В Москве гроб установили на катафалк представители военной и религиозной власти и привезли его в Кремль.
Все увереннее наступала осень и низкие ноябрьские тучи неслись по серому небу; острые, как иголки, ледышки снега больно вонзались в лица москвичей, заполонивших все улицы, чтобы проститься с царем. Аликс мысленно оставалась со всеми этими незнакомыми ей людьми, будущими подданными ее мужа, которые демонстрировали такую сильную любовь к новому монарху, что ей было очень, конечно приятно.
По пути в Кремль траурная процессия останавливалась, чтобы отслужить литургию на папертях десяти самых больших в Москве церквей. Церковное пение убаюкивало Аликс, и она чувствовала себя гораздо лучше в своем одиночестве. Никто не заставлял ее открывать рта, чтобы произносить те же банальные пустяки, на которые было так гораздо все окружение Николая.
В Кремле всю ночь проходила траурная панихида с молитвами, прихожане оказывали усопшему монарху свои последние почести.
Наконец императорский поезд прибыл в Санкт-Петербург. Красные с золотым придворные кареты, обитые черным крепом, ожидали своих пассажиров. Четыре долгих часа кортеж медленно продвигался через весь город к собору Петропавловской крепости, где находится усыпальница русских царей дома Романовых.
— Грязный, серый день, больше похожий на ночь, едва освещал городские улицы, покрытые черноватым талым снегом.
Жених посоветовал Аликс стараться не прятаться от взглядов толпы в своей карете, которая следовала за каретами всей семьи.
Над украшенным трауром городом висела тяжелая, гнетущая тишина. По приказу Николая все окна в домах по Невскому проспекту были закрыты, а многочисленные фонарные столбы, завернутые в траурный креп, придавали этому медленно идущему кортежу какой-то особый печальный вид, как будто какие-то высокие призраки склонились над головами скорбящих людей… Аликс, повинуясь требованию мужа, сидела у окна кареты. Люди в молчавшей толпе старались увидеть свою новую императрицу. Всем так хотелось получше ее разглядеть, увидеть ее лицо. На одном из перекрестков стояла толпа старух, и когда ее карета проезжала мимо, все они стали креститься, а одна, качая головой, прошептала; «Вот, посмотрите на нее! Привезла нам гроб с собой».
Можно было, конечно, не придавать особого значения таким замечаниям, но все равно они указывали на определенное бытующее мнение и не могли не сказываться на ее репутации.
От справедливости князей много не потребуешь, чего же требовать от простого народа?
С первых дней своего пребывания в России Александра Федоровна станет жертвой несправедливости, которая обычно идет рука об руку с людской глупостью.

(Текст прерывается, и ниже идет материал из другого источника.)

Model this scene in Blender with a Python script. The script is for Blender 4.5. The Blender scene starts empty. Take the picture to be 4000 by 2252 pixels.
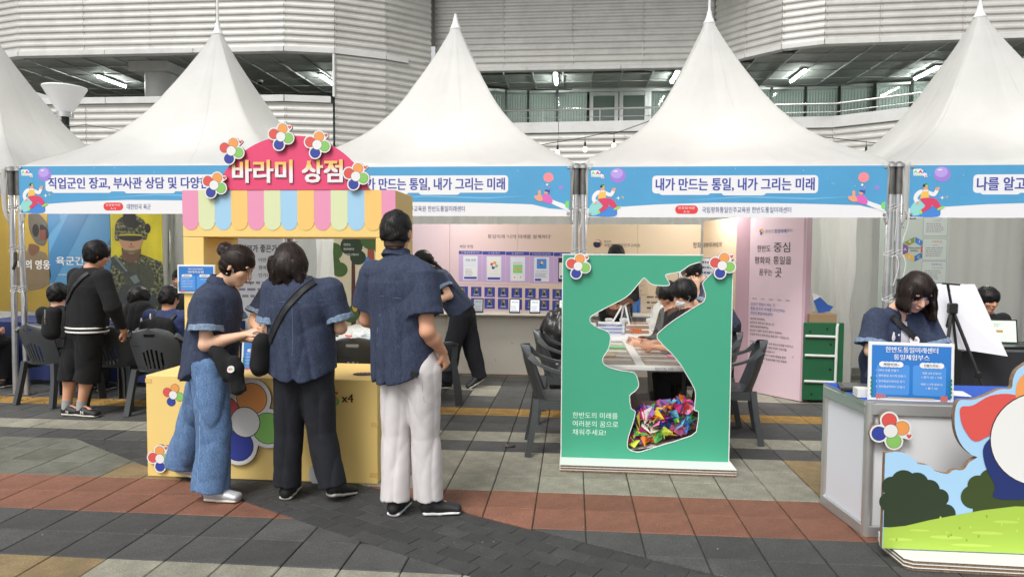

Виновата ли она в том, что гроб с телом ее будущего тестя сейчас двигался по городу? Если подобные глупые замечания, отзвуки суеверия городской черни, говорили о недоверии народа к несчастной невесте, то для чего их с готовностью подхватывали члены императорской семьи? Вероятно, для того, чтобы понравиться вдовствующей императрице. И тут каждый старался превзойти другого.
Николая преследовали две навязчивые идеи, — его любовь к Аликс, которая в эти хлопотные, ужасные дни, не могла выкроить ни минутки для интимного общения молодых людей, и страх перед царствованием, о котором он даже не осмеливался говорить своей невесте! Ну, кому же в таком случае доверять?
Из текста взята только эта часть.